Task objective: Starting at the first line of the data, please print exactly those lines through the one that holds "S.camera = cam", omitting every picture.

Data shown:
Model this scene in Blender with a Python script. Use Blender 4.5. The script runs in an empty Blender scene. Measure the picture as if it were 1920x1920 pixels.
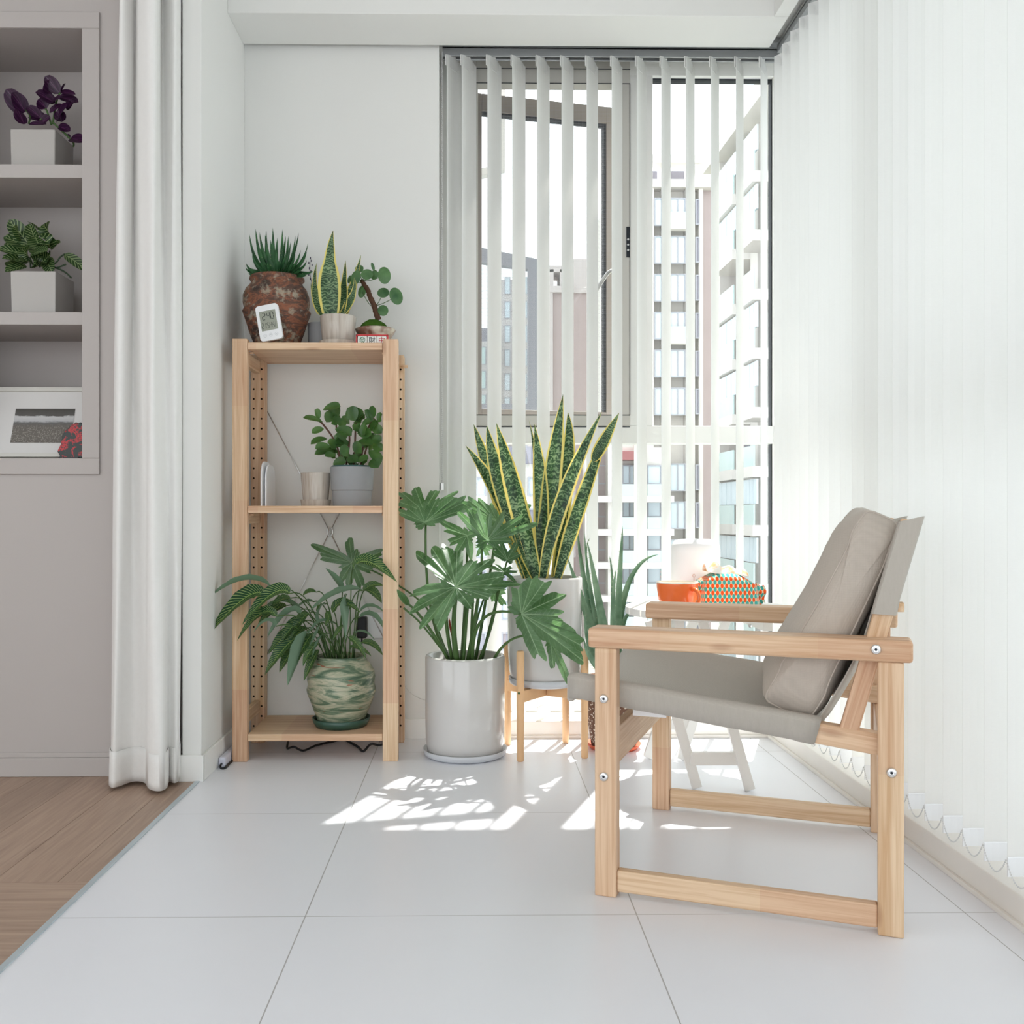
import bpy, bmesh, math, random
from mathutils import Vector, Matrix, noise
from math import pi, sin, cos, tan, sqrt, atan2, exp
S = bpy.context.scene
C = S.collection
RND = random.Random(7)

# ------------------------------------------------------------------ camera
F, CX, CY, H, YAW = 1800.0, 893 + 1800 * math.tan(.014), 966.0, .725, .014
FW = Vector((sin(YAW), cos(YAW), 0)); RT = Vector((cos(YAW), -sin(YAW), 0)); UP = Vector((0, 0, 1))
cam_d = bpy.data.cameras.new('camera'); cam = bpy.data.objects.new('camera', cam_d); C.objects.link(cam)
cam_d.sensor_width = 36; cam_d.lens = 36 * F / 1920
cam_d.shift_x = (960 - CX) / 1920; cam_d.shift_y = (CY - 960) / 1920
cam_d.clip_start = .05; cam_d.clip_end = 800
m = Matrix((RT, UP, -FW)).transposed().to_4x4(); m.translation = (0, 0, H); cam.matrix_world = m
S.camera = cam

def P(x, y, Y):
    """a point of the photograph (1920 frame) at room depth Y"""
    d = FW * F + RT * (x - CX) - UP * (y - CY)
    k = Y / d.y
    return Vector((d.x * k, Y, H + d.z * k))

# ------------------------------------------------------------------ light
S.view_settings.view_transform = 'Standard'; S.view_settings.look = 'None'
S.view_settings.gamma = 1; S.view_settings.use_curve_mapping = False
S.view_settings.exposure = 0.04
S.cycles.max_bounces = 12; S.cycles.diffuse_bounces = 8; S.cycles.transparent_max_bounces = 24
S.cycles.sample_clamp_indirect = 6; S.cycles.caustics_reflective = False; S.cycles.caustics_refractive = False
S.cycles.use_denoising = True
W = bpy.data.worlds.new('sky'); S.world = W; W.use_nodes = True
nt = W.node_tree; bg = nt.nodes['Background']
bg.inputs['Color'].default_value = (.93, .965, 1, 1); bg.inputs['Strength'].default_value = 2.7
sl = bpy.data.lights.new('sun', 'SUN'); sun = bpy.data.objects.new('sun', sl); C.objects.link(sun)
sl.energy = 15; sl.angle = .012; sl.color = (1, .96, .9)
# light travels towards -Y, a little to -X, steeply down
sun.rotation_euler = Vector((-.38, -1.0, -1.89)).to_track_quat('-Z', 'Y').to_euler()
sun.location = (3, 10, 19)

# ------------------------------------------------------------------ materials
MATS = {}
def lin(c):
    return tuple(((v / 255) / 12.92 if v / 255 <= .04045 else ((v / 255 + .055) / 1.055) ** 2.4) for v in c)
def new_mat(name):
    m = bpy.data.materials.new(name); m.use_nodes = True
    nt = m.node_tree; nt.nodes.clear()
    out = nt.nodes.new('ShaderNodeOutputMaterial')
    return m, nt, out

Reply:
Model this scene in Blender with a Python script. Use Blender 4.5. The script runs in an empty Blender scene. Measure the picture as if it were 1920x1920 pixels.
import bpy, bmesh, math, random
from mathutils import Vector, Matrix, noise
from math import pi, sin, cos, tan, sqrt, atan2, exp
S = bpy.context.scene
C = S.collection
RND = random.Random(7)

# ------------------------------------------------------------------ camera
F, CX, CY, H, YAW = 1800.0, 893 + 1800 * math.tan(.014), 966.0, .725, .014
FW = Vector((sin(YAW), cos(YAW), 0)); RT = Vector((cos(YAW), -sin(YAW), 0)); UP = Vector((0, 0, 1))
cam_d = bpy.data.cameras.new('camera'); cam = bpy.data.objects.new('camera', cam_d); C.objects.link(cam)
cam_d.sensor_width = 36; cam_d.lens = 36 * F / 1920
cam_d.shift_x = (960 - CX) / 1920; cam_d.shift_y = (CY - 960) / 1920
cam_d.clip_start = .05; cam_d.clip_end = 800
m = Matrix((RT, UP, -FW)).transposed().to_4x4(); m.translation = (0, 0, H); cam.matrix_world = m
S.camera = cam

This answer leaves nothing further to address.